Astonishingly, given their second-class status, women were in on the act from the start. The ‘lady aeronauts’ were fabulous, flamboyant or just plain fearless as they embraced the sky and all the freedom it promised. And no one was more fabulous that Letitia Sage, who became the first Englishwoman to fly when she ascended in a balloon over St George’s Fields more than two centuries ago.
Early ballooning was all about showbiz and Letitia, a West End actress with steely ambition and a plunging neckline, was more than at home in the limelight. The balloon belonged to flamboyant Italian diplomat-turned-balloonomaniac, Vincent Lunardi. He was ‘the daredevil aeronaut’ about town, while actress Letitia was described as ‘an incomparable beauty’.

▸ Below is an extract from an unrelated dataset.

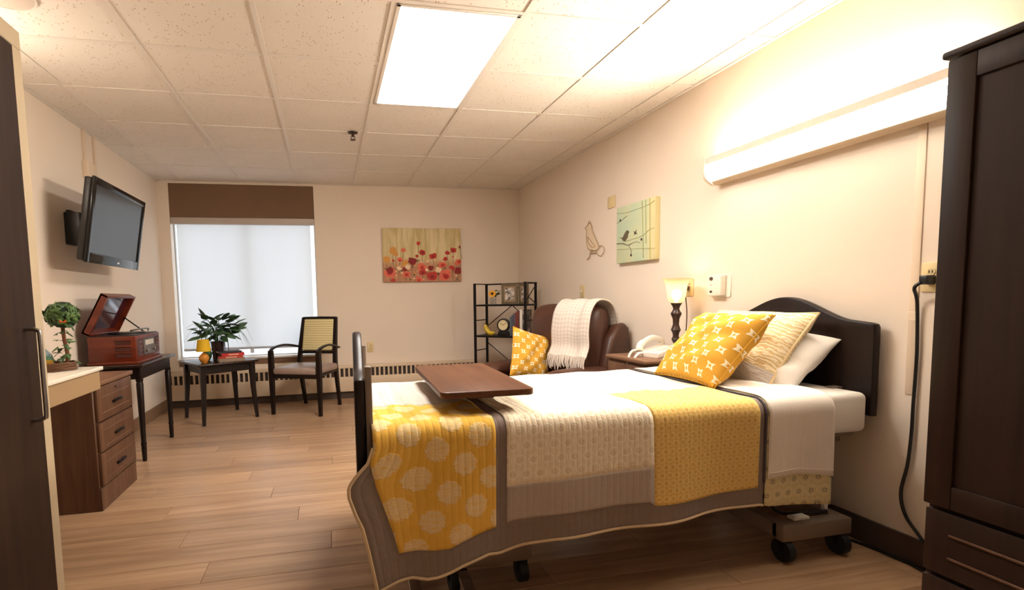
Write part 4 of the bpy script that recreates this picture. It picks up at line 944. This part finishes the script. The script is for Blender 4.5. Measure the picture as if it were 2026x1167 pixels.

Letitia’s moment arrived with Vincent’s invitation to ascend beneath a stylish silk gasbag in front of anyone who was anyone in fashionable London. She would be accompanied by Lunardi and young English gentleman George Biggin and nothing – but nothing – was going to stop Mrs Sage from claiming her place in the history books.
Dressed in a low-cut plum dress with lace cuffs and a large hat adorned with plumes of white feathers, she was ready for her close-up. She stepped out in front of the 100,000-strong Southwark crowd and took her seat beneath the Union Jack balloon beside Lunardi and Biggin.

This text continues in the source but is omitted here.